Management of every organisation must always consider their employees as assets of their firm and not work slaves. Efforts should be made regularly to monitor and study stress levels in working environment. Necessary adjustments and arrangements should be made to control stress and its causes. Co-operation, Kindness, Respect, Good Manners and Discipline among members of an organisation always create a stress free, healthy, friendly and productive environment in a workplace.

Understanding emotional aspect of a human factor also plays a key role in determining the success prospect of an organisation. No matter how intelligent a work force is, it is emotions and not logic that drives them to give their best.

Effect on Health

In addition to headaches, sleep disorders, vision problems, weight loss/gain and blood pressure, stress affects cardiovascular, gastrointestinal and musculoskeletal systems, says Richard Weinstein, author of “The Stress Effect.” If you’re not feeling well, you’re not going to do your best work. Further, the amount of sick leave taken to rest and recuperate from stress-related illnesses often means that the work only accumulates during your absence and, thus, generates even more stress about how to catch up once you return.

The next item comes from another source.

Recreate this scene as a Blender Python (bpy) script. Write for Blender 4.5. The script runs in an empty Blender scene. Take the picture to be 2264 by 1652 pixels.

Strained Interactions and Relationships

Stress is a major contributor to job burn-out and strained interactions with peers and supervisors, says Bob Losvyk, author of “Get a Grip“. Overcoming Stress and Thriving in the Workplace.” The combined feelings of helplessness and hopelessness generate heightened sensitivities to any and all forms of criticism, defensiveness, depression, paranoia about job security, jealousy and resentment toward co-workers who seem to have everything under control, short-fuse tempers, diminished self-esteem and withdrawal.

Lack of Focus

Stress affects your ability to remember things you already know, to process new information you are learning and to apply both to analytical situations and physical tasks that require concentration. When you are mentally exhausted from all of the worries, anxieties and tension brought on by a stressful environment or lifestyle, you are more easily distracted and prone to make costly, harmful or even fatal mistakes on the job.

Poor Time Management

The positive side of stress is that it can jump-start your adrenalin and motivate you to perform your tasks more quickly in response to impending deadlines. An overwhelming workload, lack of peer support and too many demands at once, however, contribute to a sense of frustration and panic that there isn’t enough time to complete the work. According to the authors of “Performance Under Pressure: Managing Stress in the Workplace,” if these conditions routinely result in overtime or having to take work home, the stress of being unable to manage time efficiently can fuel employees’ resentment toward the company as well as negatively influence their commitment and loyalty.